A OCDE advertiu ontem que
os biocombustíveis fazem mal à
saúde (da economia mundial),
podem prejudicar ecossistemas e nem são tão relevantes
para conter as emissões dos gases que causam o efeito estufa e
levam ao aquecimento global, o
novo fantasma a assombrar o
planeta.
OCDE é a Organização para a
Cooperação e Desenvolvimento Econômico, o clubão dos 30
países mais ricos do mundo,
que, há quatro meses, convidou
o Brasil para ser membro pleno
(hoje é apenas observador).
Reúne, portanto, todos os
países que Lula quer atrair para
um programa global de investimentos na produção de biocombustíveis, caso de Estados
Unidos e das principais nações
da União Européia.
O relatório da OCDE, antecipado ontem na capa pelo jornal
britânico "Financial Times",
diz que "o presente esforço para expandir o uso de biocombustíveis está criando insustentável tensão que desorganizará os mercados sem gerar benefícios ambientais significativos".
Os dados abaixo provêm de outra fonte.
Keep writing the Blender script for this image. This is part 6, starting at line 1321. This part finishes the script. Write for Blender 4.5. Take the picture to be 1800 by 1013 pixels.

Traduzindo: a corrida para
plantar produtos que possam
se transformar em álcool leva a
uma alta de preços dos alimentos, na medida em que o plantio
destes é deixado de lado em favor do mais rentável biocombustível.
Relatório anterior da OCDE,
em conjunto com a FAO (Organização das Nações Unidas para a Agricultura e Alimentação), já dizia que a alta dos preços de alimentos lançara na
agenda o debate "comida x
combustível". Previa, ademais,
que os preços das commodities
agrícolas tendiam a ficar acima
dos níveis históricos pelos próximos dez anos, em parte por
causa da competição com a
produção para combustíveis.
É paradoxal que o argumento
do clube dos ricos seja muito
parecido com o que vem sendo
usado pelo maior inimigo ideológico deles, o presidente cubano Fidel Castro.
Agora, no entanto, o alerta da
OCDE vai mais longe, ao apontar outros problemas. Primeiro, diz que o corte na emissão
de gases poluentes será de magros 3%, com a adoção dos biocombustíveis em substituição
aos combustíveis fósseis.
Depois, ainda aponta a tendência de substituir com plantações para a bioenergia "ecossistemas naturais, como as florestas, os pântanos e as pastagens".
O relatório tem, entretanto,
um viés que pode neutralizar
ou anular sua consistência técnica: leva em conta custos de
biocombustíveis produzidos
nos Estados Unidos e na Europa, que são reconhecidamente
altos demais. O álcool norte-americano sai do milho, ao passo que o brasileiro é derivado
da cana-de-açúcar, com custo
de produção 30% menor.
Além disso, "o balanço energético é extremamente favorável: a cana produz 8,3 unidades
de energia renovável para cada
unidade de energia fóssil utilizada para produzi-la, um valor
5,5 vezes superior ao que o milho produz", afirma estudo de
Marcos Jank, um dos maiores
especialistas brasileiros em
agricultura.
Jank nega também que o dilema "comida x combustível"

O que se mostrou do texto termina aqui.